Russian expansionism in the Arctic is increasingly becoming a key security challenge for Europe. Despite much of Russia’s resources being used for the war in Ukraine, the Kremlin has continued to invest heavily in building out its presence and revamping its existing bases in the Arctic. The region is becoming a hotbed for hybrid activity. Russia sealed off large swathes of the Barents Sea, including parts of Norway’s exclusive economic zone, for its most recent Zapad-2025 exercises with Belarus, and practised cruise missile launches over the Arctic.
European countries and their NATO allies have started to push back more forcefully. The accession of Sweden and Finland to NATO means that the alliance now counts seven of the eight traditional Arctic states as members – a development Moscow has described as a ‘hostile encirclement’. Over the past few months, NATO ships have repeatedly patrolled deep into the Barents Sea – near the home of Russia’s Northern Fleet and key nuclear submarine base. And, like Russia, NATO too is investing in rebuilding and updating military infrastructures in the region.
But security in the Arctic is about more than naval presence and counting submarines. Military and economic objectives are becoming increasingly intertwined as the thawing Arctic’s geostrategic importance grows and competing powers scramble to seize its resources and benefit from new commercial trade routes. As European NATO members grow their military presence in the Arctic and try to bolster their geostrategic heft in the region, they must also become more strategic about growing their wider economic footprint.
Presence equals sovereignty
‘The EU’s self-sufficiency and independence from Russia and China will begin in the [Arctic] mine’, said Sweden’s then-energy minister Ebba Busch in 2023, while hosting European Commission President Ursula von der Leyen in the Arctic town of Kiruna – home to Europe’s largest known deposit of iron ore as well as significant rare earth supplies.
The Arctic may well hold part of the answer to Europe’s quest to reduce its external resource dependencies. But Europe has so far been slow to develop these opportunities and investment has been lagging.
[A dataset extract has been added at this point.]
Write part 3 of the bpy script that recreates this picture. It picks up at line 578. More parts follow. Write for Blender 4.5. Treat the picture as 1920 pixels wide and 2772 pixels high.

While some of this hesitation reflects extremely valid concerns – exploiting the Arctic must not come at an environmental cost or undermine indigenous rights – it has helped open the door to actors with fewer scruples, such as China.
And it is not just about economic opportunity costs: in the sparsely populated Arctic, physical presence equals control and sovereignty. This also carries serious security risks. Infrastructure roll-out in the Arctic is by virtue almost always dual-use, which allows the countries that own these assets to also increase their security position in this highly strategic region.
China has used research collaboration – including with European countries – and investments in things like Arctic research stations and space infrastructure to add credibility to its claim that it is a near-Arctic power (despite its most northernmost provincial capital, Harbin, being as far from the Arctic as Venice). European countries have only recently woken up to not just the geopolitical influence that such arrangements can afford Beijing – but also their security implications.
A polar silk road
Another such example is the development of the Northern Sea Route (NSR), connecting Asia and Europe by way of Russia. As the thawing Arctic becomes more accessible for commercial traffic, the NSR – which could reduce shipping time by as much as half – could become a new nerve centre of global trade. While many practical hurdles remain, Russia and China are both bent on seizing the economic opportunity these new routes have to offer.
The current (still modest) use of the route is primarily used for crude oil and LNG shipments from Russia to China, especially since the start of Russia’s full-scale invasion of Ukraine. But Beijing’s bigger and longer-term ambition is centred around new shipping routes for its goods to Europe – that provides Europe with leverage and the ability to have a say in how these new routes should develop.
Europe must use this leverage and not allow Russia to develop the NSR on its (and Beijing’s) terms. The Russian Arctic is already becoming a hotbed for shadow fleet activity, used to evade Western oil sanctions. Moscow’s ambition to control the NSR has also increasingly taken on a military dimension.
In the longer term, the increased navigability of the NSR will present an important litmus test for how Europe wants to handle (and exploit potential fractures in) the China–Russia partnership, as well as its own evolving security and economic relationship with China.
Greater presence also equals new targets
Europe is also building its own new connections to Asia. The European Commission is supporting the scoping of a what would be the first major undersea communications cable through the Arctic, connecting Europe to North America and East Asia. This could reduce internet traffic travel time by as much as 40 per cent compared to the currently dominant – but much longer and increasingly insecure – Red Sea cable routes. The project is intended to bring more diversity and security to Europe’s communications links and help Europe bolster its presence in the Arctic.
This highly ambitious project is a good example of how security and economic concerns intersect. The cable would have a significant dual-use utility and could help bring high-speed, high-capacity connectivity to power NATO’s military infrastructure and space-based assets in the High North. It would however also create another target for possible attacks.